Yeah, I read that story too. I think the octopus HAD to go back to its own tank because it's a saltwater animal and crayfish are freshwater animals.
There are many folks who think that sociality was one of the keys to humans brains. Lots of politics goes on in a chimp group, gotta be intelligent to keep up.
Hi Amer,

You're right . . . that was kind of a way-station of speculation. It's interesting and fun to consider relative intelligences of animals and their potential for advanced intelligence.

What originally got me thinking about the origin of consciousness and intelligence was motility: how motility never existed for 10 billion years, then suddenly, life arose and the universe had animate beings instead of just inanimate matter. That, to me, is amazing.

Life may turn out to be an inevitable development that has occurred all over the universe -- and it may have occurred billions of years prior to life on Earth. This got me wondering . . . if life really is an inevitable development all over the universe, would intelligent life also be an inevitable (and frequent) development?

Life on Earth is "red in tooth and nail" . . . we survive by killing. Animals are predators and prey. It seemed to me that this could not be the reality of life on Earth were it not for motility. No motility, no pursuit. But it would be difficult to pursue without sensory organs to locate and identify prey. And, of course, there needs to be some sort of nervous system to process sensory stimuli. This progression to traits for animals seems pretty natural. I wondered if this progression would also be inevitable elsewhere in the universe where life has evolved. If it is, then intelligence is more likely to arise because, given enough time, rudimentary nervous systems might well evolve into brains.

So, if motility is a universal characteristic of animal life, then maybe there is intelligent life all over the universe.
I read this book by Julian Jaynes "The Origins of Consciousness in the Breakdown of the Bicameral Mind".
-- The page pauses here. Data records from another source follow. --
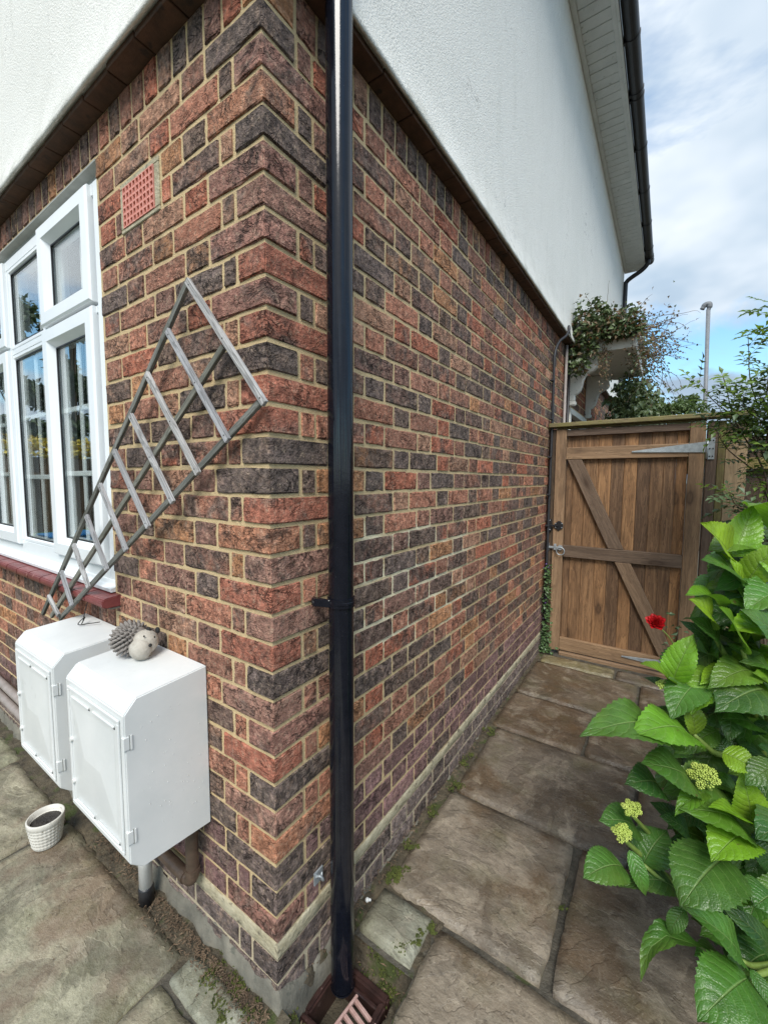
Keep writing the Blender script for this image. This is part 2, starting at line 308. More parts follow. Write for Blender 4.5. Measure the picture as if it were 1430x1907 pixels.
def leaf_material(name, trans=.26, rough=.26, vein=True, objcol=True, dark=None, light=None, scale=9, gloss=.5):
    g = G(name)
    if objcol: base = g.node('ShaderNodeObjectInfo').outputs['Color']
    else:
        v = g.pos(); base = g.ramp(g.noise(v, scale, 3, .7), [(.28, dark), (.72, light)])
    nm = None
    if vein:
        uv = g.node('ShaderNodeUVMap').outputs[0]
        s = g.node('ShaderNodeSeparateXYZ', {0: uv}).outputs
        u = g.math('ABSOLUTE', g.math('MULTIPLY', g.math('SUBTRACT', s[0], .5), 2.0))
        sv = g.math('SUBTRACT', g.math('MULTIPLY', s[1], 8.5), g.math('MULTIPLY', g.math('POWER', u, 1.25), 2.0))
        fr = g.math('ABSOLUTE', g.math('SUBTRACT', g.math('FRACT', sv), .5))
        side = g.ramp(fr, [(.0, 0), (.42, 0), (.495, 1)])
        mid = g.ramp(u, [(.0, 1), (.02, .9), (.045, 0)])
        ve = g.math('MAXIMUM', mid, g.math('MULTIPLY', side, .55))
        pos = g.node('ShaderNodeNewGeometry').outputs['Position']
        cell = g.voro(pos, 210, 'DISTANCE_TO_EDGE')
        net = g.ramp(cell, [(.0, 1), (.12, 0)])
        ve2 = g.math('MAXIMUM', ve, g.math('MULTIPLY', net, .16))
        vary = g.noise(pos, 26, 4, .6)
        base = g.mix(1, base, g.ramp(vary, [(.3, .72), (.7, 1.25)]), 'MULTIPLY')
        lightc = g.mix(.42, base, (.36, .48, .18))
        base = g.mix(g.math('MULTIPLY', ve2, .8), base, lightc)
        spot = g.ramp(g.noise(pos, 30, 3, .6), [(.70, 0), (.74, .75)])
        base = g.mix(spot, base, (.11, .075, .025))
        base = g.mix(g.ramp(g.noise(pos, 7, 2), [(.52, 0), (.72, .35)]), base, (.16, .19, .03))
        puff = g.math('SUBTRACT', 1, g.math('MULTIPLY', g.math('POWER', g.math('MULTIPLY', fr, 2.0), 2.5), 1))
        drops = g.ramp(g.voro(pos, 120), [(.12, 1), (.26, 0)])
        dsel = g.math('MULTIPLY', drops, g.ramp(g.noise(pos, 14, 2), [(.64, 0), (.70, 1)]))
        h = g.math('ADD', g.math('MULTIPLY', puff, .42), g.math('MULTIPLY', g.math('MINIMUM', cell, .35), .5))
        h = g.math('ADD', h, g.math('MULTIPLY', mid, -.8)); h = g.math('ADD', h, g.math('MULTIPLY', vary, .9))
        nm = g.bump(h, .0020, 1)
    back = g.node('ShaderNodeNewGeometry').outputs['Backfacing']
    bc = g.mix(g.math('MULTIPLY', back, .5), base, g.mix(.45, base, (.22, .30, .14)))
    p = g.prin(bc, rough, nm, Specular_IOR_Level=gloss)
    tb = g.mix(1, base, (1.5, 1.6, .7), 'MULTIPLY')
    t = g.node('ShaderNodeBsdfTranslucent', {0: tb}).outputs[0]
    return g.done(g.node('ShaderNodeMixShader', {0: trans, 1: p, 2: t}).outputs[0])
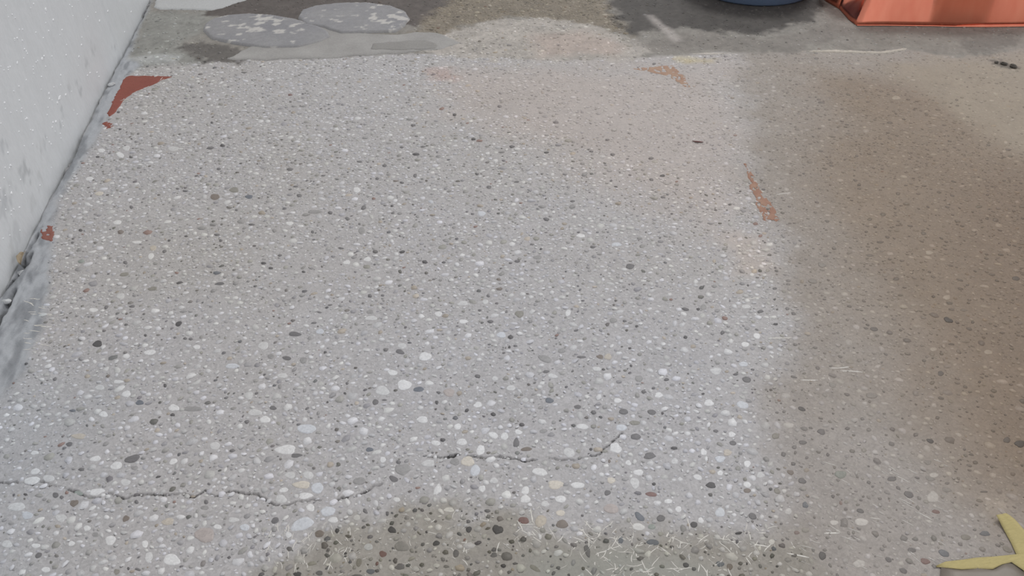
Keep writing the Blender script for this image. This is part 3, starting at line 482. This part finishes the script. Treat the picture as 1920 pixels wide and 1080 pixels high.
# the stones that show largest are parts of their own, the rest one part
meas.sort(key=lambda m: -m[6])
single, rest = meas[:300], meas[300:]+out
ax_ = np.array([m[0] for m in rest+single]); ay_ = np.array([m[1] for m in rest+single])
fc, _ = floor_col(ax_, ay_); refc = (BASE_A+BASE_B)/2
film = .14+.34*ss(.03, -.03, inz(TANP, ax_, ay_))+.35*ss(.1, -.1, inz(PINK, ax_, ay_))
film = np.clip(film-.25*ss(.02, -.02, inz(DARKB, ax_, ay_)), .05, .62)
def stone_col(arr, f, fl):
    own = lin(np.array(arr))/ILL*(f/refc)
    return own*(1-fl[:, None])+f*fl[:, None]
colr = stone_col([m[5] for m in rest], fc[:len(rest)], film[:len(rest)])
cols = stone_col([m[5] for m in single], fc[len(rest):], film[len(rest):]*.35)
def stones_mesh(lst, cl, n, seed, flat_h=None):
    r = np.random.default_rng(seed); k = len(lst)
    p = np.array([m[:5] for m in lst]); th = np.arange(n)*2*np.pi/n
    T = th[None]+r.uniform(-.22, .22, (k, n))
    R = 1+r.uniform(-.24, .16, (k, n))
    ca, sa = np.cos(p[:, 4])[:, None], np.sin(p[:, 4])[:, None]
    z0 = height(p[:, 0], p[:, 1]); flush = (1-.7*ss(.06, -.06, inz(TANP, p[:, 0], p[:, 1])))
    hgt = np.clip(p[:, 3]*.17, .0004, .0015)*r.uniform(.35, 1.3, k)*flush+.00025;  ph = r.uniform(0, 6.28, k)[:, None]; tl = r.uniform(0, .8, k)[:, None]
    if flat_h: hgt = np.full(k, flat_h); tl = tl*0
    V = []
    for sc, dz in ((1.0, None), (.84, 1)):
        lx, ly = np.cos(T)*R*p[:, 2][:, None]*sc, np.sin(T)*R*p[:, 3][:, None]*sc
        zz = (z0-.0010)[:, None]+np.zeros((k, n)) if dz is None else (z0+hgt)[:, None]+hgt[:, None]*(r.uniform(-.25, .25, (k, n))+tl*np.cos(T-ph))
        V.append(np.stack([p[:, 0][:, None]+lx*ca-ly*sa, p[:, 1][:, None]+lx*sa+ly*ca, zz], -1))
    V = np.stack(V, 1).reshape(-1, 3)
    b = (np.arange(k)*2*n)[:, None]; t = np.arange(n)[None]; t1 = (t+1) % n
    q = np.stack([b+t, b+t1, b+n+t1, b+n+t], -1).reshape(-1, 4); cap = (b+n+t).reshape(-1, n)
    C = np.repeat(cl, 2*n, 0)
    return V, q, cap, C
big = [i for i, m in enumerate(rest) if m[2] > .0045]; sml = [i for i, m in enumerate(rest) if m[2] <= .0045]
V1, q1, c1, C1 = stones_mesh([rest[i] for i in big], colr[big], 9, 1)
V2, q2, c2, C2 = stones_mesh([rest[i] for i in sml], colr[sml], 6, 2)
o_ = len(V1)
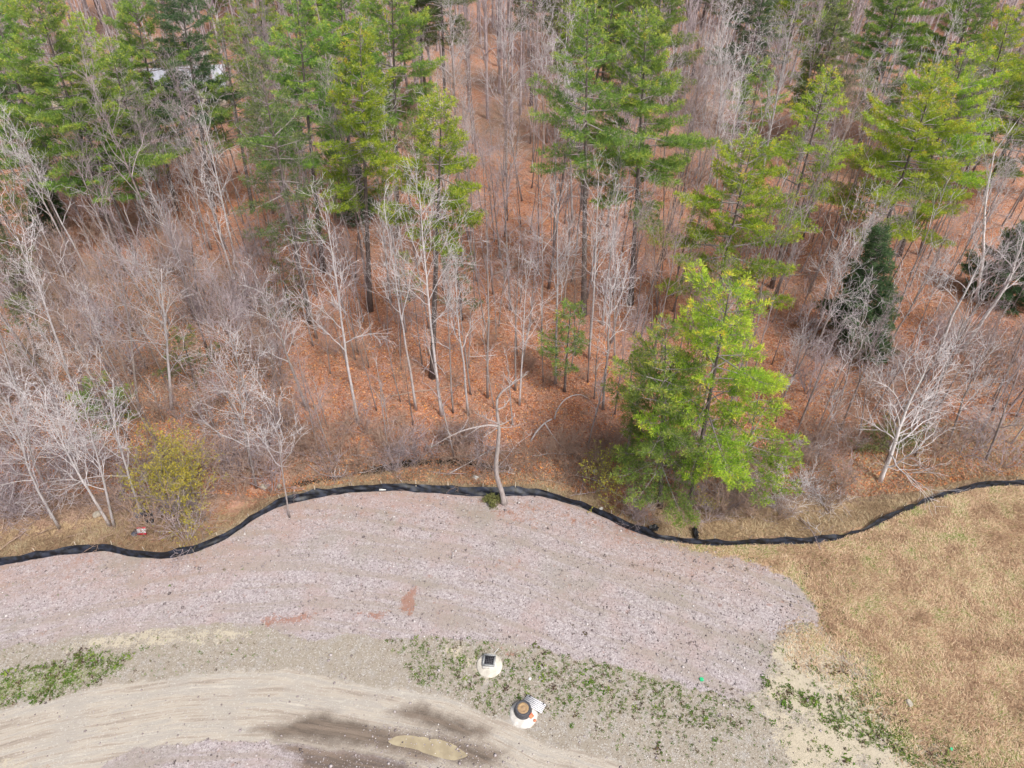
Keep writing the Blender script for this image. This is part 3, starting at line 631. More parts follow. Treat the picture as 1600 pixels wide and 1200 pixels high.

Dr. Jaynes attempted to show that it is the successive reformations of cultures and societies over centuries that has worked greater utility into the language analogue models and metaphors which has allowed us our introspection, our reflection, our current aware vantage point. I recommend it as a study in the anthropology of human consciousness.
Sounds VERY interesting, Clarence. Thanks for the reference. I'll check it out.